# EXERCISE:
Take the material below and write it all out again exactly.

━━━ DATA EXCERPT ━━━

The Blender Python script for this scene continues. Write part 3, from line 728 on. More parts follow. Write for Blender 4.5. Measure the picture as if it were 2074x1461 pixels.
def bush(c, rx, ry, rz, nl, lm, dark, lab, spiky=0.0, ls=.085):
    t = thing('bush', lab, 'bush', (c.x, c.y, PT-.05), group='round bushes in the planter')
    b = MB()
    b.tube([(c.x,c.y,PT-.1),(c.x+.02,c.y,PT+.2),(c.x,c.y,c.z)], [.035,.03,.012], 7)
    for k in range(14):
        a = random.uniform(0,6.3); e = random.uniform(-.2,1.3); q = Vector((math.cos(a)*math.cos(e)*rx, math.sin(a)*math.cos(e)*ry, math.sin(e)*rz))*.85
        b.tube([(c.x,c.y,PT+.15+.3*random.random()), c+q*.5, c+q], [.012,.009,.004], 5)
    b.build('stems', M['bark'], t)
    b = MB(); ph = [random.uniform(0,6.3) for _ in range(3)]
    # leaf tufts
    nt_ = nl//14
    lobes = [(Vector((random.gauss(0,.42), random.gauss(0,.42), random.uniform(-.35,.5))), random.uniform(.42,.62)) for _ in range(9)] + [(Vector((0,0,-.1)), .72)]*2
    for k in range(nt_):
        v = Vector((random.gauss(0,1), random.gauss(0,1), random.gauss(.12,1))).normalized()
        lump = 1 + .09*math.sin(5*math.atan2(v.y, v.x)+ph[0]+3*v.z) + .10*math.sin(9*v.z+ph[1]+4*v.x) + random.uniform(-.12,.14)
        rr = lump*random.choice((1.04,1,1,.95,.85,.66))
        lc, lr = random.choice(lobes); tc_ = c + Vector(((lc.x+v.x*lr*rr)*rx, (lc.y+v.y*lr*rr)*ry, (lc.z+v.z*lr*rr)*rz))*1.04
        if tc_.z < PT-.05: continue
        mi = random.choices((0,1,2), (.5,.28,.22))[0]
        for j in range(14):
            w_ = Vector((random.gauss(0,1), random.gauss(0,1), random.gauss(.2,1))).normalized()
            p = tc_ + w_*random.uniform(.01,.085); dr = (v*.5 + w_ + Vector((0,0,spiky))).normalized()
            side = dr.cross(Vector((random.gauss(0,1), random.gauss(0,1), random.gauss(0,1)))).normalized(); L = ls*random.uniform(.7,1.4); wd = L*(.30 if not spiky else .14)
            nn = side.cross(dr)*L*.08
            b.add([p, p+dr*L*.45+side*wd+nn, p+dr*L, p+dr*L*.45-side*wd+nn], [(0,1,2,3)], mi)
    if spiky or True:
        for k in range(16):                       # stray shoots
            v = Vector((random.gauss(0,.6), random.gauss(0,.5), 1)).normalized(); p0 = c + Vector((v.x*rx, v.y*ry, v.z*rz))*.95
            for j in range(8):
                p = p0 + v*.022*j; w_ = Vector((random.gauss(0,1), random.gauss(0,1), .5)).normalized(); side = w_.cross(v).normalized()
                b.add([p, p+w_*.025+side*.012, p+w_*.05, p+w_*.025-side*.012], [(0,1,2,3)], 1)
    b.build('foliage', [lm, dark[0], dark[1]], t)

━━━

# RESPONSE FOR THIS EXERCISE:
The Blender Python script for this scene continues. Write part 3, from line 728 on. More parts follow. Write for Blender 4.5. Measure the picture as if it were 2074x1461 pixels.
def bush(c, rx, ry, rz, nl, lm, dark, lab, spiky=0.0, ls=.085):
    t = thing('bush', lab, 'bush', (c.x, c.y, PT-.05), group='round bushes in the planter')
    b = MB()
    b.tube([(c.x,c.y,PT-.1),(c.x+.02,c.y,PT+.2),(c.x,c.y,c.z)], [.035,.03,.012], 7)
    for k in range(14):
        a = random.uniform(0,6.3); e = random.uniform(-.2,1.3); q = Vector((math.cos(a)*math.cos(e)*rx, math.sin(a)*math.cos(e)*ry, math.sin(e)*rz))*.85
        b.tube([(c.x,c.y,PT+.15+.3*random.random()), c+q*.5, c+q], [.012,.009,.004], 5)
    b.build('stems', M['bark'], t)
    b = MB(); ph = [random.uniform(0,6.3) for _ in range(3)]
    # leaf tufts
    nt_ = nl//14
    lobes = [(Vector((random.gauss(0,.42), random.gauss(0,.42), random.uniform(-.35,.5))), random.uniform(.42,.62)) for _ in range(9)] + [(Vector((0,0,-.1)), .72)]*2
    for k in range(nt_):
        v = Vector((random.gauss(0,1), random.gauss(0,1), random.gauss(.12,1))).normalized()
        lump = 1 + .09*math.sin(5*math.atan2(v.y, v.x)+ph[0]+3*v.z) + .10*math.sin(9*v.z+ph[1]+4*v.x) + random.uniform(-.12,.14)
        rr = lump*random.choice((1.04,1,1,.95,.85,.66))
        lc, lr = random.choice(lobes); tc_ = c + Vector(((lc.x+v.x*lr*rr)*rx, (lc.y+v.y*lr*rr)*ry, (lc.z+v.z*lr*rr)*rz))*1.04
        if tc_.z < PT-.05: continue
        mi = random.choices((0,1,2), (.5,.28,.22))[0]
        for j in range(14):
            w_ = Vector((random.gauss(0,1), random.gauss(0,1), random.gauss(.2,1))).normalized()
            p = tc_ + w_*random.uniform(.01,.085); dr = (v*.5 + w_ + Vector((0,0,spiky))).normalized()
            side = dr.cross(Vector((random.gauss(0,1), random.gauss(0,1), random.gauss(0,1)))).normalized(); L = ls*random.uniform(.7,1.4); wd = L*(.30 if not spiky else .14)
            nn = side.cross(dr)*L*.08
            b.add([p, p+dr*L*.45+side*wd+nn, p+dr*L, p+dr*L*.45-side*wd+nn], [(0,1,2,3)], mi)
    if spiky or True:
        for k in range(16):                       # stray shoots
            v = Vector((random.gauss(0,.6), random.gauss(0,.5), 1)).normalized(); p0 = c + Vector((v.x*rx, v.y*ry, v.z*rz))*.95
            for j in range(8):
                p = p0 + v*.022*j; w_ = Vector((random.gauss(0,1), random.gauss(0,1), .5)).normalized(); side = w_.cross(v).normalized()
                b.add([p, p+w_*.025+side*.012, p+w_*.05, p+w_*.025-side*.012], [(0,1,2,3)], 1)
    b.build('foliage', [lm, dark[0], dark[1]], t)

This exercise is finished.